Officials: NRC final Yucca supplement cannot be appealed

The Nuclear Regulatory Commission’s final supplement to the Department of Energy’s environmental impact statement for the proposed Yucca Mountain nuclear repository can’t be appealed in court, Nevada officials said.

At the Nevada Commission on Nuclear Projects meeting on Tuesday, State Board of Examiners Consultant Marta Adams said that the final supplement to the DOE’s environmental impact statement for a proposed nuclear waste repository at Yucca Mountain is not appealable or capable of judicial review because it’s not accompanied in a record of decision.

“Normally, to be right for a judicial challenge, you have to have a decision that’s going forward and we don’t have that yet. We keep being in a little bit of a limbo status,” Adams said.

The final report issued by the NRC on May 5 is essentially a supplement to the 2002 Yucca Mountain EIS prepared by the DOE and the secondary 2008 EIS.

The NRC’s report on Yucca Mountain however will help Nevada, Adams said, as the state developed new contentions for the possible NRC licensing proceeding.

“What we have been able to establish is how inadequate and deficient the document is in terms of addressing the very substantive comments that the state of Nevada made. So that was disappointing on many levels,” she said.

State officials said the report was deficient and said the NRC ignored most of Nevada officials’ comments on the draft that was released in August 2015, as it again concluded that the Yucca Mountain impacts on groundwater over one million years would be “small.”

After issuing the final supplement, Nevada officials said the NRC will have $1 million to 2 million in Yucca Mountain funds left and will need at least $330 million for full licensing over three to five years. The NRC’s board will be down to three commissioners in summer.
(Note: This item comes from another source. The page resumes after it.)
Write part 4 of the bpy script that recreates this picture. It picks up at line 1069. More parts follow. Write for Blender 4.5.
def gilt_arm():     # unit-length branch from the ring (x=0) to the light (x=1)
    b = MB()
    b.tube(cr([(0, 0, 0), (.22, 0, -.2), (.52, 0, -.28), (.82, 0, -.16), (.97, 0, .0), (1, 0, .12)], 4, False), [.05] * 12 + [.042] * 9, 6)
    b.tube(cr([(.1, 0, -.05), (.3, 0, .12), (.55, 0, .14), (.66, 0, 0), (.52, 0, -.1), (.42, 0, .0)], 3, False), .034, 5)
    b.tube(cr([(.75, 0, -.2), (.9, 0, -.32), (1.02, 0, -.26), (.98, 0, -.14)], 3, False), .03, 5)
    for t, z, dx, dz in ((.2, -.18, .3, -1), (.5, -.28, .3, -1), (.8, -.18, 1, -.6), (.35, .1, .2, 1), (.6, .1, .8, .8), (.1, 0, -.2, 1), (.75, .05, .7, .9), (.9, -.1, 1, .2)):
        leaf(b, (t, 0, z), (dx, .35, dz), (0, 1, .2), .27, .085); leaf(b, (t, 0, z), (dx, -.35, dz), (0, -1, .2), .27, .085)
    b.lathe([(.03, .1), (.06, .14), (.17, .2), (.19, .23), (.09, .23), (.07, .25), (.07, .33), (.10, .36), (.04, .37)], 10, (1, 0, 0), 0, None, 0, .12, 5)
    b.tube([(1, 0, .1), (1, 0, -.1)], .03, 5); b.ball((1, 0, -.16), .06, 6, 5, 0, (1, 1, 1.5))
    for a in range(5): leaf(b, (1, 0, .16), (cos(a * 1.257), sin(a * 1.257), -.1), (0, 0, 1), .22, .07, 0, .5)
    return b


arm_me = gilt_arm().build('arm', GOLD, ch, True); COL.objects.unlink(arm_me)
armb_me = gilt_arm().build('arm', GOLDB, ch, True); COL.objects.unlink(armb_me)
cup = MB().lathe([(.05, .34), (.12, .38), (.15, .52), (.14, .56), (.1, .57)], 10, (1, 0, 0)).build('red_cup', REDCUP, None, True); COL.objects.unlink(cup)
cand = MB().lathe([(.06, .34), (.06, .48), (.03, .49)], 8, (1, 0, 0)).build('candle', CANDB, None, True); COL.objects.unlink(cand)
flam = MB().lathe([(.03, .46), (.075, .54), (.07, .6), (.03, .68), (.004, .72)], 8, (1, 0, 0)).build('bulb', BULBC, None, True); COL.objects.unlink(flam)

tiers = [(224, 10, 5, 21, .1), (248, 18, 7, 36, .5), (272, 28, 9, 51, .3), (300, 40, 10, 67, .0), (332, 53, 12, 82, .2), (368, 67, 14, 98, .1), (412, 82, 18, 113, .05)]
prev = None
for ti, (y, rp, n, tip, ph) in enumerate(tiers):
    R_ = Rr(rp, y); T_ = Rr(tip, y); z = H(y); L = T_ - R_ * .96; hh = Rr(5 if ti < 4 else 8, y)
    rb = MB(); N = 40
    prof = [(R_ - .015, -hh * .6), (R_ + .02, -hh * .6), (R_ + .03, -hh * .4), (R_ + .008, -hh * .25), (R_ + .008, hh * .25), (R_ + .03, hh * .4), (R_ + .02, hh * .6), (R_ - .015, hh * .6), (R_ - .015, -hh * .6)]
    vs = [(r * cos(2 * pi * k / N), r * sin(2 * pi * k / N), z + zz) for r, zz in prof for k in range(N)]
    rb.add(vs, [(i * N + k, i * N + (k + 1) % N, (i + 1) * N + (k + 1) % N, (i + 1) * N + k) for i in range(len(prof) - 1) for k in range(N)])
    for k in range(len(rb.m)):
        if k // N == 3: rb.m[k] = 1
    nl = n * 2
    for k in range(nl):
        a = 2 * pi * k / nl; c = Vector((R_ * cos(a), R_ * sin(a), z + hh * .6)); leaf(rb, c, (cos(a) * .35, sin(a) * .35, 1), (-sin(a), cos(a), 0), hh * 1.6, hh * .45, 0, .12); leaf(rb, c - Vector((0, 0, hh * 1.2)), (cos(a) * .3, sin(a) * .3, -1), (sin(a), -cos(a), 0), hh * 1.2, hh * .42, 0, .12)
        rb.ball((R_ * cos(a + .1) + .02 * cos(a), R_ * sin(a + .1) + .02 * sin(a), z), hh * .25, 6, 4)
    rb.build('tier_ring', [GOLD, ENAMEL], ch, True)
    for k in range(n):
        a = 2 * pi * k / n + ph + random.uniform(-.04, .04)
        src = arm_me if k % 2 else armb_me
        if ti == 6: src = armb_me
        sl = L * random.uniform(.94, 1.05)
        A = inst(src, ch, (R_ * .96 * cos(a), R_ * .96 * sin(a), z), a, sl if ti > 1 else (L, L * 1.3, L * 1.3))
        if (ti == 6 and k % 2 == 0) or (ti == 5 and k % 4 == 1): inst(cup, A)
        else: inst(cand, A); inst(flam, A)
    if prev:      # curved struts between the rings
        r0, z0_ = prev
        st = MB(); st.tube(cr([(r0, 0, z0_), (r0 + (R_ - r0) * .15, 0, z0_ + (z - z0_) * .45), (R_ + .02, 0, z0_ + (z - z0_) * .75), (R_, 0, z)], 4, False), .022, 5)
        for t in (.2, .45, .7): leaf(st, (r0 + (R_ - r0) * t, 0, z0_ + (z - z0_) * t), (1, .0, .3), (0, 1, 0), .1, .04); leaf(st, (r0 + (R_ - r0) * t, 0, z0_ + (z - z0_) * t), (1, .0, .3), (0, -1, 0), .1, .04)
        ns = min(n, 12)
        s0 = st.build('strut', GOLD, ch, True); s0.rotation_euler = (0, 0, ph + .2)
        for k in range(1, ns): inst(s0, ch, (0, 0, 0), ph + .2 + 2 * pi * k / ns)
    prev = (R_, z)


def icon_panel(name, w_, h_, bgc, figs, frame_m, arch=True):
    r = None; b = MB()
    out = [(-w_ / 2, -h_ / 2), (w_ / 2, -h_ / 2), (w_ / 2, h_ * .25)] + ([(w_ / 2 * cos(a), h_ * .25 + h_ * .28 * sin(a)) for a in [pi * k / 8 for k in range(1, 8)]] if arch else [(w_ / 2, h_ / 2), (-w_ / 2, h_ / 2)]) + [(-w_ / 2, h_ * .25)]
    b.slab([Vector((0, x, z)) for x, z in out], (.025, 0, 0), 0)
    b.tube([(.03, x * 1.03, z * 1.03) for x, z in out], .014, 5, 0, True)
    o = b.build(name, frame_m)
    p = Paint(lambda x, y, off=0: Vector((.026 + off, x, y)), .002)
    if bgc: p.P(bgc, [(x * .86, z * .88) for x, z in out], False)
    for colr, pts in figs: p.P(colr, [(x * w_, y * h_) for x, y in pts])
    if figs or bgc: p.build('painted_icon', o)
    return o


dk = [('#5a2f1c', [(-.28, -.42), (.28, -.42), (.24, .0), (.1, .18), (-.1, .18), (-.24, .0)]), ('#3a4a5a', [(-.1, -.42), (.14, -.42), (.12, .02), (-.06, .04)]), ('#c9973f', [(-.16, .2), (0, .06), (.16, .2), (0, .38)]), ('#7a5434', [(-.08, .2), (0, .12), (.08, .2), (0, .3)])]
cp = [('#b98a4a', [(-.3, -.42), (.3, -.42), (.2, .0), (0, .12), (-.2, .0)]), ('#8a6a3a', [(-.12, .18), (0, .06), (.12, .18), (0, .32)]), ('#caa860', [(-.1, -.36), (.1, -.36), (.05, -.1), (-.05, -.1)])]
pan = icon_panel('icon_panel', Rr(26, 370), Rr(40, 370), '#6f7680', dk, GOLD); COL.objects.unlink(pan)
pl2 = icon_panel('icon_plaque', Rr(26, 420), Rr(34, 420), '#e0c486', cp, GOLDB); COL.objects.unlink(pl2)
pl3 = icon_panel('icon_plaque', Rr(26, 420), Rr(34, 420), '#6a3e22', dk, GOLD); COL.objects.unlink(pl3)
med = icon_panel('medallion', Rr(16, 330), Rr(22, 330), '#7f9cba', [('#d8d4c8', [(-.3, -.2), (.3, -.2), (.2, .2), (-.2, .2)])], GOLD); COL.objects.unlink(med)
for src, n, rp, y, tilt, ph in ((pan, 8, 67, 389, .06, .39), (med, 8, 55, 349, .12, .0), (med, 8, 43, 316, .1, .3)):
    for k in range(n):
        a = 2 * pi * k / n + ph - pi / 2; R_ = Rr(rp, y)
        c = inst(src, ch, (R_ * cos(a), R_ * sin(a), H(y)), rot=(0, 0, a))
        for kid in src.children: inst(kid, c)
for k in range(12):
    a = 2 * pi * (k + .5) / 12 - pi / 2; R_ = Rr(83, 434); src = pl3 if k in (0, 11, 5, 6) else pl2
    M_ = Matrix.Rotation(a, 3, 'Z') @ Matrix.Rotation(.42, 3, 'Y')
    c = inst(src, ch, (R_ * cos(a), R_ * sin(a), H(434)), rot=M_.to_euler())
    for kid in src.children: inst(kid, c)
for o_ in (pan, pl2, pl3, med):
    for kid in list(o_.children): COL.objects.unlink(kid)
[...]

“And at that point, we think that it is somewhat likely that a pre-adjudication case management conference could be held. And that would be a very significant milestone for us. So, we are looking at that,” Adams said.

The state of Nevada currently has five pending lawsuits related to Yucca Mountain. Two of them are water cases that are being considered in courts in Las Vegas and Tonopah in which the U.S. challenges Nevada State’s Engineer Jason King’s denial of water to develop Yucca Mountain.

The DOE is developing a consent-based siting program for a pilot storage facility for spent fuel from shut down reactors, a larger consolidated interim storage facility for spent reactor fuel, and a geologic repository at a site other than Yucca Mountain. The initiative is supposed to ensure that communities and states are comfortable with the location of potential storage before it’s constructed.

“And I think all of us are hoping that other initiatives such as this consent-based initiative, such as this new interim proposal will basically take the heat off Yucca Mountain, no pun intended, and get us back to looking at a more suitable geological site,” Adams said.

Meanwhile, the state’s legal team continues to prepare in the anticipation of the resumption of the adjudication process before the NRC.

“We hope it doesn’t happen but we can’t sit on our thumbs,” Adams said. “We have to go forward because we want to be in a state of readiness to continue Nevada’s 25-year effort in this feign.”